As shown in Fig. 7c, the Brx to SO2 ratio seems to change not only with the plume age but also with CO2 / SO2 mixing ratios, which were simultaneously obtained. However, with only three data points a further interpretation is inadequate due to the lack of a statistical basis. Nevertheless, these first results show the principal practicality of the used denuder sampling and gas sensing methods for simultaneous investigation of halogen, carbon and sulfur emissions.

On 27 September, two DROAS plume transects were performed at Turrialba volcano during mild ash emission at around 2800 m a.s.l. with a total flight time of approximately 10 min.
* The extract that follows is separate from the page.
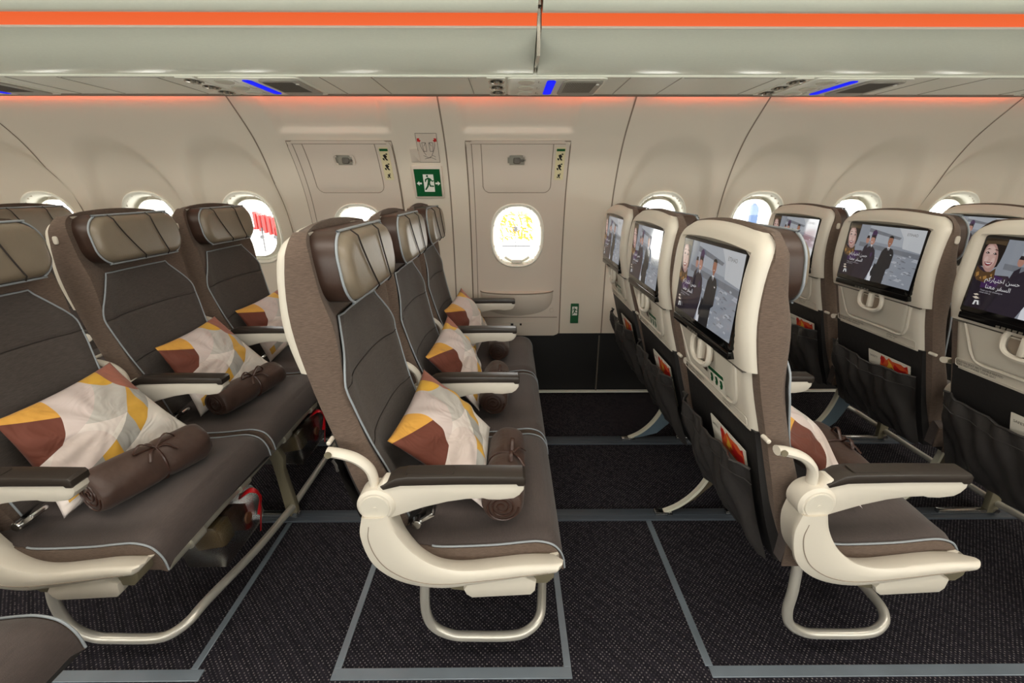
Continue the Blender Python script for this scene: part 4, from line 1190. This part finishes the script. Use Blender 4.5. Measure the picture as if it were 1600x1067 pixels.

The flight was conducted in the downwind direction west of the active vent and crossed underneath the plume on a south–north axis (Fig. 8b), exiting the plume on both ends of the flight path, which is indicated by the low SO2 column amounts close to the baseline in the northern- and southernmost section of the flight path (Fig. 8c). SO2 fluxes were calculated for that flight and resulted in 1776 ± 1108 T d-1 SO2 for traverse A and 1616 ± 1007 T d-1 SO2 for traverse B (see Table 5). Calculation of the SO2 fluxes obtained by the two scanning DOAS instruments from the NOVAC network, located on the southern edge of the plume, gave average results of 1533 ± 986  T d-1 SO2 for La Silvia and 1094 ± 704 T d-1 SO2 from La Central for a 2 h period, in which the flight took place. Therefore, the results of the DROAS traverses are in good agreement with the scanning DOAS stations. De Moor et al. (2016a) conducted car-based mobile DOAS transects, which typically take ∼ 45 min for a round trip due to rough terrain. Dynamic gas plumes can significantly change the plume's travel direction on scales of minutes, introducing a significant source of error to car traverses. A major advantage of the UAV method is that it is much quicker, about 10 min for a round trip, thus providing a more accurate snapshot of the plume.